Campos de Tulipa na Holanda

Com isso quero salientar que é possível atribuirmos conceitos àquilo que foi sentido como belo, mas é um momento temporalmente posterior à fruição daquilo como belo. Por isso não se pode inverter as coisas e atribuir beleza em decorrência de algum conceito, alguma propriedade objetiva do objeto.

Com isso é interessante salientar também que não interessa se o sujeito é curador do Museu do Louvre ou se ele nunca viu uma obra de arte na frente. Diante daquilo que é belo, ambos sentirão o mesmo. Como a fruição estética não está baseada em conceitos, não interessa o quanto o sujeito leu, viu, viajou, ou que experiências singulares teve. Todos poderão sentir o belo como belo, independente inclusive de cultura, pois tal sentimento está baseado naquilo que é básico na constituição de todo e qualquer sujeito. Com isso Kant argumenta que mesmo sendo subjetivo, o sentimento de beleza é universalizável, pode-se exigir de qualquer um que sinta o mesmo diante do que de fato é belo. Só não se pode é convencer o outro, argumentativamente, que o objeto é belo, pois tal não se baseia em conceitos.
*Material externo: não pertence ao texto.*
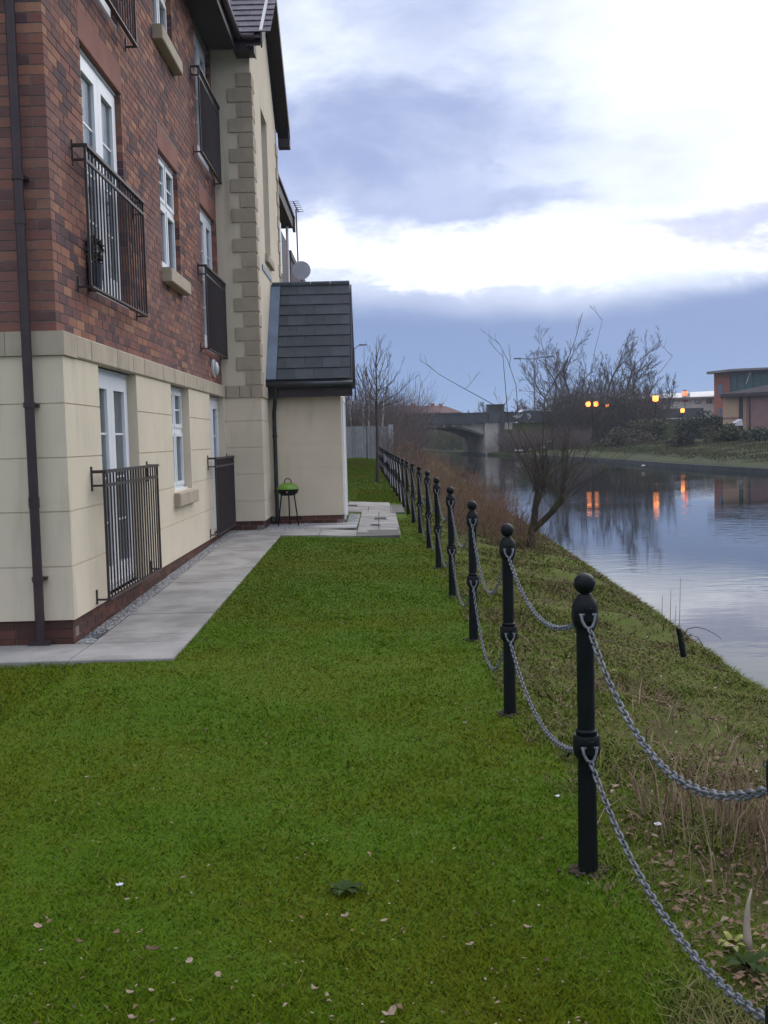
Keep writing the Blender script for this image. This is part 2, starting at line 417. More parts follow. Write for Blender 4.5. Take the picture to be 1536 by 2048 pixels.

Erupção Vulcânica do Fagradalsfjall em Geldingadalur

Já no caso do sublime, o filósofo indica que tal experiência se dá diante da grandiosidade da natureza, que pode nos aniquilar facilmente, uma avalanche, um mar revolto. Haveria a necessidade de superação de nossa animalidade, do medo, para que encontrássemos em nós mesmos algo que fosse maior que a própria natureza diante de nós, que é a nossa razão, e, após isso, poderíamos contemplar aquilo diante de nós, em uma emoção violenta (enquanto na beleza é em serena contemplação).

Dito isso e para não me alongar demais, o que gostaria de colocar como tema de reflexão ao leitor que chegou até aqui é o questionamento referente a se sentimos de fato aquela espécie de prazer, em serena contemplação, sem conceito, sem interesse, de modo universal, que caracteriza a fruição da beleza, quando dizemos que uma gravata é bela, ou, ainda, um azulejo. Não seria apenas agradável?